Abstract

Blends of poly(dl-lactide) (PDLLA) with poly(vinylphenol) (PVPh), obtained by solvent-casting and solution/precipitation, have been studied by DSC and FTIR. DSC results obtained in the first heating scan suggest that as-prepared blends are phase separated in nearly pure components. In addition, the initial FTIR spectra of the as-precipitated blends show no sign of specific interactions, which is also consistent with the phase separation. In solution/precipitation blends, the first calorimetric scan shows an exothermic peak attributed to the enthalpy of mixing. To our knowledge, this is the first polymer blend system for which this thermodynamic parameter has been possible to directly measure.
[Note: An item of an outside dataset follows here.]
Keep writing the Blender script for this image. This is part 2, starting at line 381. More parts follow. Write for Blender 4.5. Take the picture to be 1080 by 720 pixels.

The exothermic peak occurs at temperatures just below the Tg of PVPh. The consecutive DSC scans show a single Tg for the whole composition range, indicating complete miscibility. The interaction energy density (B) has been calculated and shows a strong dependence on composition. The decrease in B (in terms of absolute value) as the content of PVPh decreases is related to the higher energy consumed to break its strong autoassociation. Phase separation into the neat polymers for the as-prepared blends is attributed to accessibility issues between interacting groups, including steric shielding, group spacing, and chain stiffness, aggravated by blending temperatures below the corresponding Tgs. At high temperatures thermal motion increases chain mobility, allowing the development of an intimately mixed single-phase blend. On the other hand, phase separation is observed in solution-cast blends with high PVPh content, certainly due to the Δχ effect, resulting in macroscopic domains that prevent obtaining a homogeneous blend at high temperatures in the absence of a shearing mechanism. Interaction development during heating has been followed by FTIR. Both the hydroxyl and carbonyl stretching regions indicate hydrogen bonding between OH groups of PVPh and CO groups of PDLLA, suggesting weaker interactions than in other PVPh/polyester systems.